● GIVEN PROBLEM:
Skip all pictures, then print the remaining material exactly.

● SOURCE MATERIAL:
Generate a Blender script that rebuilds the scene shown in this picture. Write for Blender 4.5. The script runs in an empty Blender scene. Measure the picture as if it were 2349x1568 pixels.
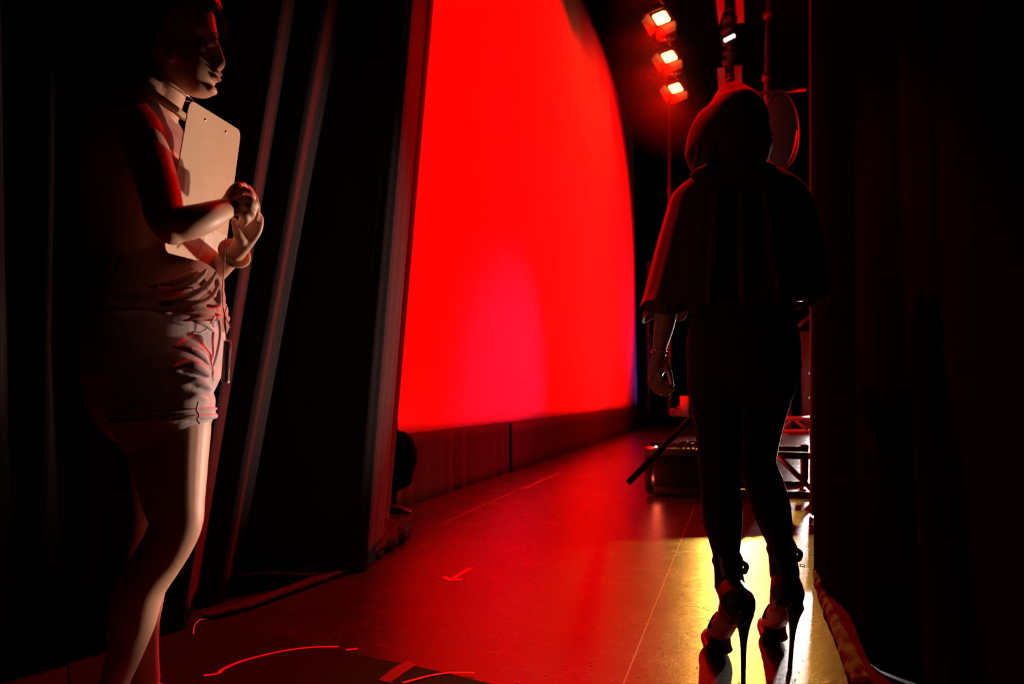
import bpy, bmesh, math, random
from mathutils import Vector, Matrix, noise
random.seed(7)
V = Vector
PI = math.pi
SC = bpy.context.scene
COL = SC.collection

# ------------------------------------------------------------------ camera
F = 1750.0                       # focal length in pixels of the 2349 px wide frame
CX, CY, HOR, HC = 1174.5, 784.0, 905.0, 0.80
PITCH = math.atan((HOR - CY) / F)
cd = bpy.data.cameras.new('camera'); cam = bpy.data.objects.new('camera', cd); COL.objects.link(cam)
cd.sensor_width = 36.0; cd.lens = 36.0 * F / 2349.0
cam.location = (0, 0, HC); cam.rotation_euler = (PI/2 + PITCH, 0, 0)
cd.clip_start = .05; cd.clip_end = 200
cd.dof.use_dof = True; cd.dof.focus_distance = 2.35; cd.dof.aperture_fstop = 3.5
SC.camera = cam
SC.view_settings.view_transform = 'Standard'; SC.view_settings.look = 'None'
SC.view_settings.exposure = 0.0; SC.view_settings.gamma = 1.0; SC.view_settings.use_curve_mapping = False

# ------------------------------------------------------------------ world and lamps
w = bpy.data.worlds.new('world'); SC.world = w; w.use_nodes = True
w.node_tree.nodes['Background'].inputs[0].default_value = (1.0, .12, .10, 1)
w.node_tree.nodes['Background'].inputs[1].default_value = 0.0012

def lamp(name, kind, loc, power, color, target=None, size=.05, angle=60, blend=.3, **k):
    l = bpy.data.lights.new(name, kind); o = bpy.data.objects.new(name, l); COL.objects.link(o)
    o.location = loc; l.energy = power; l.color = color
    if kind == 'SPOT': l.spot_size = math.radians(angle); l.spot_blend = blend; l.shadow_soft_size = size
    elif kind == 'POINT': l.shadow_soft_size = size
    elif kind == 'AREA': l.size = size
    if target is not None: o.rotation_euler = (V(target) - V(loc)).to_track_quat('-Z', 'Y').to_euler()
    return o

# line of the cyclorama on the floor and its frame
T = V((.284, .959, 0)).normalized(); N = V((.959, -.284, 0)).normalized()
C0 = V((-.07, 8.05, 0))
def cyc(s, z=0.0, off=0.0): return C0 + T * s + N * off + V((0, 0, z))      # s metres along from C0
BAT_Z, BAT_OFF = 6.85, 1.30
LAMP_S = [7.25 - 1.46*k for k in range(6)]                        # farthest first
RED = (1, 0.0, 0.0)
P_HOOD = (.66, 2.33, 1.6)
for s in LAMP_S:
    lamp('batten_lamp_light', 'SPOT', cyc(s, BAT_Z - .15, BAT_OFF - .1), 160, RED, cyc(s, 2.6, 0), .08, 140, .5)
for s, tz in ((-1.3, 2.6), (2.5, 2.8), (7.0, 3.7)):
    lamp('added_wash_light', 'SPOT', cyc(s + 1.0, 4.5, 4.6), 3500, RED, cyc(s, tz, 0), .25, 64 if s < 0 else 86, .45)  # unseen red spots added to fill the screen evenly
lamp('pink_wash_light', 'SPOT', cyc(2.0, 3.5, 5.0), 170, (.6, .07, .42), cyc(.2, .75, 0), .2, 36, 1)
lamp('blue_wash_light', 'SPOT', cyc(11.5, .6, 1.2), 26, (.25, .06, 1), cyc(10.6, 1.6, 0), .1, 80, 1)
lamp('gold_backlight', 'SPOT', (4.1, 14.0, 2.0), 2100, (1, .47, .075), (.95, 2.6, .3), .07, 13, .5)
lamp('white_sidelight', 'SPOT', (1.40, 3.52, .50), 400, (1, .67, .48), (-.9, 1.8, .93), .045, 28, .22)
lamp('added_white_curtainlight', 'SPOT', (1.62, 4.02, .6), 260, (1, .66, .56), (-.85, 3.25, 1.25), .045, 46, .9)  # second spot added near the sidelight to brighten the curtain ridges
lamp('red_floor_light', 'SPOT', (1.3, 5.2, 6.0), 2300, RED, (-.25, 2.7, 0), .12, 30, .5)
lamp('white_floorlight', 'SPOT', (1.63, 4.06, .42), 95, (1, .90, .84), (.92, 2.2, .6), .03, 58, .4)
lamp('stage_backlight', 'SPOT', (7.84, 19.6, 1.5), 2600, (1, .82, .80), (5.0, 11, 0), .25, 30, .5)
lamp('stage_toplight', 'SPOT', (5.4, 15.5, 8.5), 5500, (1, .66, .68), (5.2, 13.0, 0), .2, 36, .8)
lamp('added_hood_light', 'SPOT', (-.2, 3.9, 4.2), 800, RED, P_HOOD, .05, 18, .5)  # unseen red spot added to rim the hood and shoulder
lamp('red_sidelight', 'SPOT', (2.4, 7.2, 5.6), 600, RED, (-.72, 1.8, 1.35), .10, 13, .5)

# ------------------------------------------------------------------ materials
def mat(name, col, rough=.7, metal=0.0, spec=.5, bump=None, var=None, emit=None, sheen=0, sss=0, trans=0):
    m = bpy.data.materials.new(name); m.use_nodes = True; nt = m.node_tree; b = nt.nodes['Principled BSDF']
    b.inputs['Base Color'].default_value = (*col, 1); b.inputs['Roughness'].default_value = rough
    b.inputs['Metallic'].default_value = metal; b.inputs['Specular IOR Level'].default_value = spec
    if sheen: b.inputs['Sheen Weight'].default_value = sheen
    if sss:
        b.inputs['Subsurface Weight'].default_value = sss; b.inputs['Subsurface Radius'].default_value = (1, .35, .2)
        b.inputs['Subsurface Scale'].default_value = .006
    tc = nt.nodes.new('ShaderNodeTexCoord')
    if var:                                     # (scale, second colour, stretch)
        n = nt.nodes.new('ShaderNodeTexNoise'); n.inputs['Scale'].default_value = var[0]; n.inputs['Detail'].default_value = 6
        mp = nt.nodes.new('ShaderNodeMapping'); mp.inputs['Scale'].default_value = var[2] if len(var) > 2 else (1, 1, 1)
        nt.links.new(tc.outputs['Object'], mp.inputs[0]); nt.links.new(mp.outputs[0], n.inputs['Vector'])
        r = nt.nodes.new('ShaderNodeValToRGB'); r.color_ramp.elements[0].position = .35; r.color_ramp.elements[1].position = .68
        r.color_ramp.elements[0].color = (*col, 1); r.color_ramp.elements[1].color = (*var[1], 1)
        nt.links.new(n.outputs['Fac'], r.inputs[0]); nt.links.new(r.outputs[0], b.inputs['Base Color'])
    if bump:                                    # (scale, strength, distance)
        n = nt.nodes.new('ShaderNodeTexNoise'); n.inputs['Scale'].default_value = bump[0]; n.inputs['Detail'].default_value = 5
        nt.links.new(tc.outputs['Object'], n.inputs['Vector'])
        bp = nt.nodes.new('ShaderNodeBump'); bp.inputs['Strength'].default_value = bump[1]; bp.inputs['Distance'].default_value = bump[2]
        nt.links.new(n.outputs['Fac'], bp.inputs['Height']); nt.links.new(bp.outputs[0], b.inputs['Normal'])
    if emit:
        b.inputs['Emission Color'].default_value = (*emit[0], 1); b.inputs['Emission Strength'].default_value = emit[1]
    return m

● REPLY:
Generate a Blender script that rebuilds the scene shown in this picture. Write for Blender 4.5. The script runs in an empty Blender scene. Measure the picture as if it were 2349x1568 pixels.
import bpy, bmesh, math, random
from mathutils import Vector, Matrix, noise
random.seed(7)
V = Vector
PI = math.pi
SC = bpy.context.scene
COL = SC.collection

# ------------------------------------------------------------------ camera
F = 1750.0                       # focal length in pixels of the 2349 px wide frame
CX, CY, HOR, HC = 1174.5, 784.0, 905.0, 0.80
PITCH = math.atan((HOR - CY) / F)
cd = bpy.data.cameras.new('camera'); cam = bpy.data.objects.new('camera', cd); COL.objects.link(cam)
cd.sensor_width = 36.0; cd.lens = 36.0 * F / 2349.0
cam.location = (0, 0, HC); cam.rotation_euler = (PI/2 + PITCH, 0, 0)
cd.clip_start = .05; cd.clip_end = 200
cd.dof.use_dof = True; cd.dof.focus_distance = 2.35; cd.dof.aperture_fstop = 3.5
SC.camera = cam
SC.view_settings.view_transform = 'Standard'; SC.view_settings.look = 'None'
SC.view_settings.exposure = 0.0; SC.view_settings.gamma = 1.0; SC.view_settings.use_curve_mapping = False

# ------------------------------------------------------------------ world and lamps
w = bpy.data.worlds.new('world'); SC.world = w; w.use_nodes = True
w.node_tree.nodes['Background'].inputs[0].default_value = (1.0, .12, .10, 1)
w.node_tree.nodes['Background'].inputs[1].default_value = 0.0012

def lamp(name, kind, loc, power, color, target=None, size=.05, angle=60, blend=.3, **k):
    l = bpy.data.lights.new(name, kind); o = bpy.data.objects.new(name, l); COL.objects.link(o)
    o.location = loc; l.energy = power; l.color = color
    if kind == 'SPOT': l.spot_size = math.radians(angle); l.spot_blend = blend; l.shadow_soft_size = size
    elif kind == 'POINT': l.shadow_soft_size = size
    elif kind == 'AREA': l.size = size
    if target is not None: o.rotation_euler = (V(target) - V(loc)).to_track_quat('-Z', 'Y').to_euler()
    return o

# line of the cyclorama on the floor and its frame
T = V((.284, .959, 0)).normalized(); N = V((.959, -.284, 0)).normalized()
C0 = V((-.07, 8.05, 0))
def cyc(s, z=0.0, off=0.0): return C0 + T * s + N * off + V((0, 0, z))      # s metres along from C0
BAT_Z, BAT_OFF = 6.85, 1.30
LAMP_S = [7.25 - 1.46*k for k in range(6)]                        # farthest first
RED = (1, 0.0, 0.0)
P_HOOD = (.66, 2.33, 1.6)
for s in LAMP_S:
    lamp('batten_lamp_light', 'SPOT', cyc(s, BAT_Z - .15, BAT_OFF - .1), 160, RED, cyc(s, 2.6, 0), .08, 140, .5)
for s, tz in ((-1.3, 2.6), (2.5, 2.8), (7.0, 3.7)):
    lamp('added_wash_light', 'SPOT', cyc(s + 1.0, 4.5, 4.6), 3500, RED, cyc(s, tz, 0), .25, 64 if s < 0 else 86, .45)  # unseen red spots added to fill the screen evenly
lamp('pink_wash_light', 'SPOT', cyc(2.0, 3.5, 5.0), 170, (.6, .07, .42), cyc(.2, .75, 0), .2, 36, 1)
lamp('blue_wash_light', 'SPOT', cyc(11.5, .6, 1.2), 26, (.25, .06, 1), cyc(10.6, 1.6, 0), .1, 80, 1)
lamp('gold_backlight', 'SPOT', (4.1, 14.0, 2.0), 2100, (1, .47, .075), (.95, 2.6, .3), .07, 13, .5)
lamp('white_sidelight', 'SPOT', (1.40, 3.52, .50), 400, (1, .67, .48), (-.9, 1.8, .93), .045, 28, .22)
lamp('added_white_curtainlight', 'SPOT', (1.62, 4.02, .6), 260, (1, .66, .56), (-.85, 3.25, 1.25), .045, 46, .9)  # second spot added near the sidelight to brighten the curtain ridges
lamp('red_floor_light', 'SPOT', (1.3, 5.2, 6.0), 2300, RED, (-.25, 2.7, 0), .12, 30, .5)
lamp('white_floorlight', 'SPOT', (1.63, 4.06, .42), 95, (1, .90, .84), (.92, 2.2, .6), .03, 58, .4)
lamp('stage_backlight', 'SPOT', (7.84, 19.6, 1.5), 2600, (1, .82, .80), (5.0, 11, 0), .25, 30, .5)
lamp('stage_toplight', 'SPOT', (5.4, 15.5, 8.5), 5500, (1, .66, .68), (5.2, 13.0, 0), .2, 36, .8)
lamp('added_hood_light', 'SPOT', (-.2, 3.9, 4.2), 800, RED, P_HOOD, .05, 18, .5)  # unseen red spot added to rim the hood and shoulder
lamp('red_sidelight', 'SPOT', (2.4, 7.2, 5.6), 600, RED, (-.72, 1.8, 1.35), .10, 13, .5)

# ------------------------------------------------------------------ materials
def mat(name, col, rough=.7, metal=0.0, spec=.5, bump=None, var=None, emit=None, sheen=0, sss=0, trans=0):
    m = bpy.data.materials.new(name); m.use_nodes = True; nt = m.node_tree; b = nt.nodes['Principled BSDF']
    b.inputs['Base Color'].default_value = (*col, 1); b.inputs['Roughness'].default_value = rough
    b.inputs['Metallic'].default_value = metal; b.inputs['Specular IOR Level'].default_value = spec
    if sheen: b.inputs['Sheen Weight'].default_value = sheen
    if sss:
        b.inputs['Subsurface Weight'].default_value = sss; b.inputs['Subsurface Radius'].default_value = (1, .35, .2)
        b.inputs['Subsurface Scale'].default_value = .006
    tc = nt.nodes.new('ShaderNodeTexCoord')
    if var:                                     # (scale, second colour, stretch)
        n = nt.nodes.new('ShaderNodeTexNoise'); n.inputs['Scale'].default_value = var[0]; n.inputs['Detail'].default_value = 6
        mp = nt.nodes.new('ShaderNodeMapping'); mp.inputs['Scale'].default_value = var[2] if len(var) > 2 else (1, 1, 1)
        nt.links.new(tc.outputs['Object'], mp.inputs[0]); nt.links.new(mp.outputs[0], n.inputs['Vector'])
        r = nt.nodes.new('ShaderNodeValToRGB'); r.color_ramp.elements[0].position = .35; r.color_ramp.elements[1].position = .68
        r.color_ramp.elements[0].color = (*col, 1); r.color_ramp.elements[1].color = (*var[1], 1)
        nt.links.new(n.outputs['Fac'], r.inputs[0]); nt.links.new(r.outputs[0], b.inputs['Base Color'])
    if bump:                                    # (scale, strength, distance)
        n = nt.nodes.new('ShaderNodeTexNoise'); n.inputs['Scale'].default_value = bump[0]; n.inputs['Detail'].default_value = 5
        nt.links.new(tc.outputs['Object'], n.inputs['Vector'])
        bp = nt.nodes.new('ShaderNodeBump'); bp.inputs['Strength'].default_value = bump[1]; bp.inputs['Distance'].default_value = bump[2]
        nt.links.new(n.outputs['Fac'], bp.inputs['Height']); nt.links.new(bp.outputs[0], b.inputs['Normal'])
    if emit:
        b.inputs['Emission Color'].default_value = (*emit[0], 1); b.inputs['Emission Strength'].default_value = emit[1]
    return m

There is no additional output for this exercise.